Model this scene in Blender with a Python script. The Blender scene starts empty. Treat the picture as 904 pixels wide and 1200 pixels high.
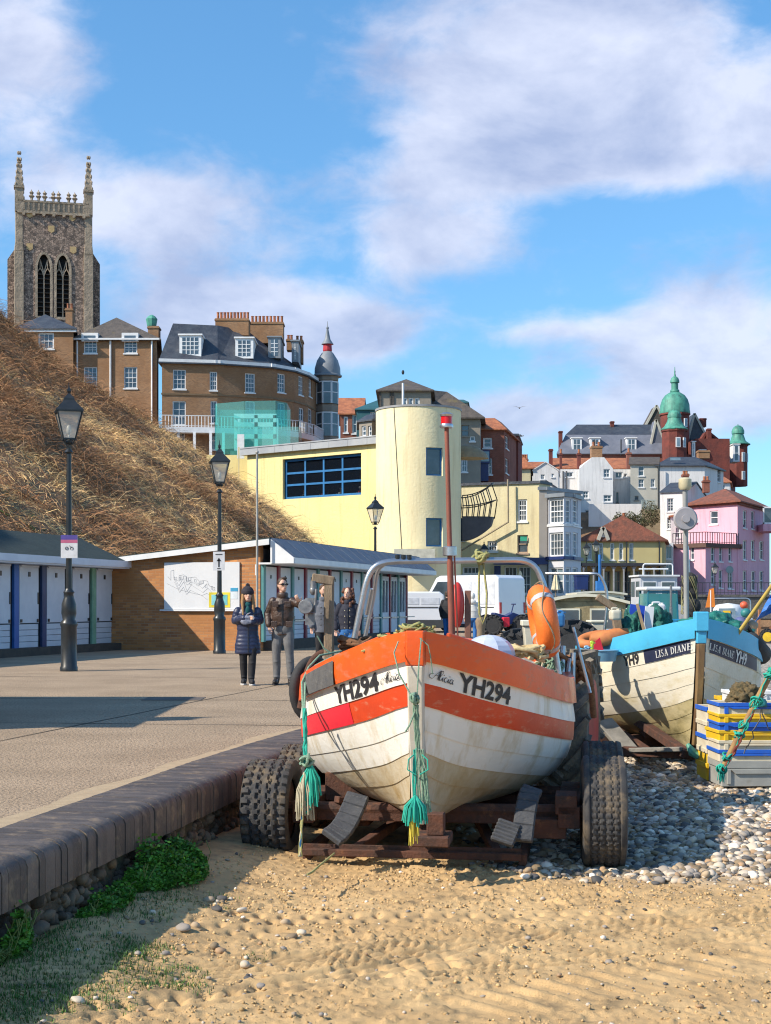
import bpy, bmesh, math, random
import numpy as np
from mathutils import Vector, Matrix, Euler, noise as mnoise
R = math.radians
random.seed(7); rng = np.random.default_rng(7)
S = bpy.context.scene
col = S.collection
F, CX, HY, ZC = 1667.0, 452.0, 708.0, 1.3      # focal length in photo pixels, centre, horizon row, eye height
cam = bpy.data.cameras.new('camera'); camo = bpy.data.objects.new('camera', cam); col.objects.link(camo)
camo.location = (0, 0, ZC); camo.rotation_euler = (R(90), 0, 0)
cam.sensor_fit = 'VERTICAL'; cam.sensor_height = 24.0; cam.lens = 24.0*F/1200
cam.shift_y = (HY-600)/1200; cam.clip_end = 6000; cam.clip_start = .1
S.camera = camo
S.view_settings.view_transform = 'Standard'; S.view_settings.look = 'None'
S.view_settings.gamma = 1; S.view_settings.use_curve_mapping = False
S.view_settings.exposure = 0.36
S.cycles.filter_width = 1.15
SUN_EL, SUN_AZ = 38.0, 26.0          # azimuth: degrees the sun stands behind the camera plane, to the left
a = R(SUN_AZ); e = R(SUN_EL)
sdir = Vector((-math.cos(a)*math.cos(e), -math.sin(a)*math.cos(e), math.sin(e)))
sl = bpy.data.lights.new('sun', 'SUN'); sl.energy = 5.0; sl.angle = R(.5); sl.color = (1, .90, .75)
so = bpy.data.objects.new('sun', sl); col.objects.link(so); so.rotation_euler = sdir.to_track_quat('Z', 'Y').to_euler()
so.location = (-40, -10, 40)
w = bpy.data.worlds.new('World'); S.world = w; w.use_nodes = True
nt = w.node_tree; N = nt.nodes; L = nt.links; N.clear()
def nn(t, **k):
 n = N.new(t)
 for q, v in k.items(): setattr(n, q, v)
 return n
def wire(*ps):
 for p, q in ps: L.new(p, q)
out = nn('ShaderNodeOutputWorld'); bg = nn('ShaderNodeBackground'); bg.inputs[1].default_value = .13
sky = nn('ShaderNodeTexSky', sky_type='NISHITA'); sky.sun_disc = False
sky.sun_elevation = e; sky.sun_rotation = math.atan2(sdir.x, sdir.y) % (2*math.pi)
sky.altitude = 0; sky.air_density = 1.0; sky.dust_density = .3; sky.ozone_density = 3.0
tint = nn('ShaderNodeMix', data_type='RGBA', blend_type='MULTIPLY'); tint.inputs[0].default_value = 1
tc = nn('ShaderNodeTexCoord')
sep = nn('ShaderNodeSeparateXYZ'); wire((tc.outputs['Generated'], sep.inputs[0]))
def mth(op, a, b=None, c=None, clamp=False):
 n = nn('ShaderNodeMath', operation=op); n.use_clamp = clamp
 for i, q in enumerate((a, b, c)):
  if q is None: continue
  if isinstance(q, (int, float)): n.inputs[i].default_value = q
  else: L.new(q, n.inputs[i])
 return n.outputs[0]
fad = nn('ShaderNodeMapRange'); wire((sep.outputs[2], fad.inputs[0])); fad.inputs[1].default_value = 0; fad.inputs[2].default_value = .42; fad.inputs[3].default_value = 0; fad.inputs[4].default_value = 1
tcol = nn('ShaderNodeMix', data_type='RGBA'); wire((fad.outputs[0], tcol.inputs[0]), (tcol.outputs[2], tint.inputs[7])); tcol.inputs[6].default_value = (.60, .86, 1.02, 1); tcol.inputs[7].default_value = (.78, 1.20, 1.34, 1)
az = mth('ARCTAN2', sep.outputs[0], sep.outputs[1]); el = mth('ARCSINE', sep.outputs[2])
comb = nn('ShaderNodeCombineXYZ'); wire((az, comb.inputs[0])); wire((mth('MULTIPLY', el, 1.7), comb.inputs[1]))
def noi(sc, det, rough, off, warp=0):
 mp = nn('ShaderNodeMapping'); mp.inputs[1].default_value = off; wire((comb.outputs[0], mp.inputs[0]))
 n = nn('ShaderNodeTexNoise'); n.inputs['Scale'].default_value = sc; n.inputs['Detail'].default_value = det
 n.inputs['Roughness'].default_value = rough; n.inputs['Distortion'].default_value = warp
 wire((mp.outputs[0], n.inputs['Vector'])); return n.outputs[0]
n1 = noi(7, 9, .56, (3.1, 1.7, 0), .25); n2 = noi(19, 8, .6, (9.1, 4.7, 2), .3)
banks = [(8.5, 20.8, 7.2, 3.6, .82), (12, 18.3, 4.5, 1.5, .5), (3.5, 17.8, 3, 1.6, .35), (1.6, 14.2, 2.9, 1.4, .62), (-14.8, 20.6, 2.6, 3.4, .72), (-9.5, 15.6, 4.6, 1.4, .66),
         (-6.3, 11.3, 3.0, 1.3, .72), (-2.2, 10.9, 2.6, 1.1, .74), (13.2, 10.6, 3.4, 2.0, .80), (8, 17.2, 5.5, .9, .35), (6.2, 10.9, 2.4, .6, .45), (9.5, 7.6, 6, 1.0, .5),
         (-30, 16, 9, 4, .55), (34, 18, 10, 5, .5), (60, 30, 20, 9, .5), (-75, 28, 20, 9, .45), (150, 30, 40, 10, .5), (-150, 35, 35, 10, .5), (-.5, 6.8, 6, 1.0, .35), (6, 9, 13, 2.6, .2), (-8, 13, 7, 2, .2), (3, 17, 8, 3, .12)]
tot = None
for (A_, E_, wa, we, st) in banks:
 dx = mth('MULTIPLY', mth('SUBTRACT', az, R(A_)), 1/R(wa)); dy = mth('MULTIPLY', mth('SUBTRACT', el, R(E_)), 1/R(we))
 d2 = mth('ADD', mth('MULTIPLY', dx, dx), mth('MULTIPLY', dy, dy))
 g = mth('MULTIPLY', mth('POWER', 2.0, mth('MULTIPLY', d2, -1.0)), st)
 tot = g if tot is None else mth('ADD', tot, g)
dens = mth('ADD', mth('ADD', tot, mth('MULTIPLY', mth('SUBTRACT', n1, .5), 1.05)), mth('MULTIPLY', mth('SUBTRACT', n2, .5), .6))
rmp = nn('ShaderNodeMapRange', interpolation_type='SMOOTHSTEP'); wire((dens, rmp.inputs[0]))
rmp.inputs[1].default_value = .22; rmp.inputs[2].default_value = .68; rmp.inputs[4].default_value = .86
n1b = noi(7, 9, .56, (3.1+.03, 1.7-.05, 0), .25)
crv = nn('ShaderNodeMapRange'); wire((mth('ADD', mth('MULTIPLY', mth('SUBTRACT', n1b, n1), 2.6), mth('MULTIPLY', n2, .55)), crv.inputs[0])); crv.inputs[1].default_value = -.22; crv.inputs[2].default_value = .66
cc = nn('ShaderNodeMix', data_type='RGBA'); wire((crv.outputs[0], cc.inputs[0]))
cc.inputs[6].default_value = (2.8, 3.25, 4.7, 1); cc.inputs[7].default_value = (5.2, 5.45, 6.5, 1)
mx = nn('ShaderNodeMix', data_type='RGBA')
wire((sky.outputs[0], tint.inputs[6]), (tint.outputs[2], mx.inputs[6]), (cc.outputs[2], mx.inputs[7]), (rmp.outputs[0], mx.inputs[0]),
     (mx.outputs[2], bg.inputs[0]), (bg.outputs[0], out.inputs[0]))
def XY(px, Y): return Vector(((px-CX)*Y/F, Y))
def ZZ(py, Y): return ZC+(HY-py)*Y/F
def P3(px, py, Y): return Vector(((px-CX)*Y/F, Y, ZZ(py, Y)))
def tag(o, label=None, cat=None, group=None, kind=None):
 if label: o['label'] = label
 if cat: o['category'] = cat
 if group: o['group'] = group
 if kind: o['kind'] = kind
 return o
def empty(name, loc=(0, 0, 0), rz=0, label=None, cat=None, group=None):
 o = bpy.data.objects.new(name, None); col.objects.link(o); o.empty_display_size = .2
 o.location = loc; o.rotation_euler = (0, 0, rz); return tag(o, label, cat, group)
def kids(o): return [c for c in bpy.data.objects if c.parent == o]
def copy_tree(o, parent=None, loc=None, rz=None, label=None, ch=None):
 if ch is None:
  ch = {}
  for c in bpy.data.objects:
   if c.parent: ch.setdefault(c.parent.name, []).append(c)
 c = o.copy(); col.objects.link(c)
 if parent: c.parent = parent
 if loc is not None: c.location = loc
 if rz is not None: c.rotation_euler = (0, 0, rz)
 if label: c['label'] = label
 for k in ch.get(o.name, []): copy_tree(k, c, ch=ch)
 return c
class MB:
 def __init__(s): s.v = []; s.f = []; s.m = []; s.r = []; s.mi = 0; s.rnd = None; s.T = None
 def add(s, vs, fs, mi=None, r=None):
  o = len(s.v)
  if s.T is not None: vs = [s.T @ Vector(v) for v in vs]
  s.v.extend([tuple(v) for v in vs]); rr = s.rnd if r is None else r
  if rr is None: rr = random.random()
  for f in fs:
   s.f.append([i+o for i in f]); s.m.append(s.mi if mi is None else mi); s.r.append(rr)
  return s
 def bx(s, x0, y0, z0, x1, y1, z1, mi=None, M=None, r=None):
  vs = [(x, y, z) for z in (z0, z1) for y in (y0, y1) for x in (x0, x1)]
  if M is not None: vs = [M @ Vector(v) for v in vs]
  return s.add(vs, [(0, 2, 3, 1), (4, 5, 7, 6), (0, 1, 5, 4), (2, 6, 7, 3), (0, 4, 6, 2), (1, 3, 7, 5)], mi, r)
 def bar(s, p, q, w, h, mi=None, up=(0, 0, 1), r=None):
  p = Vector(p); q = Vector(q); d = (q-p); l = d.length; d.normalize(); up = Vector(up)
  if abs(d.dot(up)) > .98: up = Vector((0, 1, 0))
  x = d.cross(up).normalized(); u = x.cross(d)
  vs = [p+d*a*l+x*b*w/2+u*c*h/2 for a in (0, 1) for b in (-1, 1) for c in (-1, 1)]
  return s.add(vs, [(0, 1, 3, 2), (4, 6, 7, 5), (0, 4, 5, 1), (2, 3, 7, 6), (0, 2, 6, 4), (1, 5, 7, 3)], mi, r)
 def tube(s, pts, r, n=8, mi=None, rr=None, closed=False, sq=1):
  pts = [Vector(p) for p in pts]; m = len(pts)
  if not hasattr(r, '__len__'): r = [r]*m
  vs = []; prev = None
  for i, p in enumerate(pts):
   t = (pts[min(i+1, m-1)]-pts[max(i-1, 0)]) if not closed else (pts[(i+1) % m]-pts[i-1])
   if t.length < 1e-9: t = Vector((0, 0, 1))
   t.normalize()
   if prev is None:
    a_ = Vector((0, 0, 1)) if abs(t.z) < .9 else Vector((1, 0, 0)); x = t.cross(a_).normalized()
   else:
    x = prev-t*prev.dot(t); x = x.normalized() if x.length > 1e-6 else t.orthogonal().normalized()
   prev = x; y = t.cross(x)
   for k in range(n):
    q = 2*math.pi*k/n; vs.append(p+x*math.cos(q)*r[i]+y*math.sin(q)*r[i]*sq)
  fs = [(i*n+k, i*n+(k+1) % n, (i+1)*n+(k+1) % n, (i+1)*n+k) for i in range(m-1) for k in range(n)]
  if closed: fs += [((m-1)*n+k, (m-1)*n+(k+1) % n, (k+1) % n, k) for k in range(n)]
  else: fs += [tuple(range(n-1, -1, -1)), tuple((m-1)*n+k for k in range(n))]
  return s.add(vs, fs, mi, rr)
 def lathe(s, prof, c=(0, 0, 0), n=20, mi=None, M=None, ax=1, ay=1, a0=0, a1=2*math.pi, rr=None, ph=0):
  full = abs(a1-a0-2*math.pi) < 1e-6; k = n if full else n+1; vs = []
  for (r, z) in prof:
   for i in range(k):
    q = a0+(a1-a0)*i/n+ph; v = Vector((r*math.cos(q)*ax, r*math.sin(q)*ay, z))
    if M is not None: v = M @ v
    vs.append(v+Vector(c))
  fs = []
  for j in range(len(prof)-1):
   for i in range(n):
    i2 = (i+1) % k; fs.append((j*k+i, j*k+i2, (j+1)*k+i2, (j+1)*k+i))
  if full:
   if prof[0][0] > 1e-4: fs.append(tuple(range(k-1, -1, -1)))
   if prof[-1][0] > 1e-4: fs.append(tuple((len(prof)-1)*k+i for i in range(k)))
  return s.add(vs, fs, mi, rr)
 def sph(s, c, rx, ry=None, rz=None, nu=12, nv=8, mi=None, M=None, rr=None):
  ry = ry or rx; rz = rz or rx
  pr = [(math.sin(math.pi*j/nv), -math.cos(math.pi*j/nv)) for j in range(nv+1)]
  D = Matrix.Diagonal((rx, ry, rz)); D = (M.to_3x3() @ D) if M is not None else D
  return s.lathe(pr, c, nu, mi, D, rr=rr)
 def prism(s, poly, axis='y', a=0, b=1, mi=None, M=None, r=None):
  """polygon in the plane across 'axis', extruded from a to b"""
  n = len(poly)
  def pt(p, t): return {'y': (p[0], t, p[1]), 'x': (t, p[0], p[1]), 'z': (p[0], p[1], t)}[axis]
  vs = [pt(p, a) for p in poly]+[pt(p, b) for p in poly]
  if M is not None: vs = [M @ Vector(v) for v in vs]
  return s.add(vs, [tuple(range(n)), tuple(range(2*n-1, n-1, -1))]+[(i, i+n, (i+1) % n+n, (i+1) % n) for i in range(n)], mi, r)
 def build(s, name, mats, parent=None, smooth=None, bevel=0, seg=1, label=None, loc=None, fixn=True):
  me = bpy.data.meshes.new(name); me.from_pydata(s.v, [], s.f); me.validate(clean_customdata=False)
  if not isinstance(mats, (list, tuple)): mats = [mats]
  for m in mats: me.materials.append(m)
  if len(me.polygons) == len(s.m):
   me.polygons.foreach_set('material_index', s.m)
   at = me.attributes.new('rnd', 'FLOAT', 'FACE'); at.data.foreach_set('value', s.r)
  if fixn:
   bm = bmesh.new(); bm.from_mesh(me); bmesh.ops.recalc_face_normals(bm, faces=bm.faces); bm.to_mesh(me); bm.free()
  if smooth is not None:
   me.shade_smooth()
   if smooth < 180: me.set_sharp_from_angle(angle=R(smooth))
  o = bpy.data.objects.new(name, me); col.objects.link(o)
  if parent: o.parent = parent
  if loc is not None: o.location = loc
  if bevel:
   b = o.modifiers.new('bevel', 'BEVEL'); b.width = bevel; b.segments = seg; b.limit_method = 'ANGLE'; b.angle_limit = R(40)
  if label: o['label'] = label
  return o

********

Short exercise :: Go through the data and gather every line that holds "pixels".

Answer to the task ::
Model this scene in Blender with a Python script. The Blender scene starts empty. Treat the picture as 904 pixels wide and 1200 pixels high.
F, CX, HY, ZC = 1667.0, 452.0, 708.0, 1.3      # focal length in photo pixels, centre, horizon row, eye height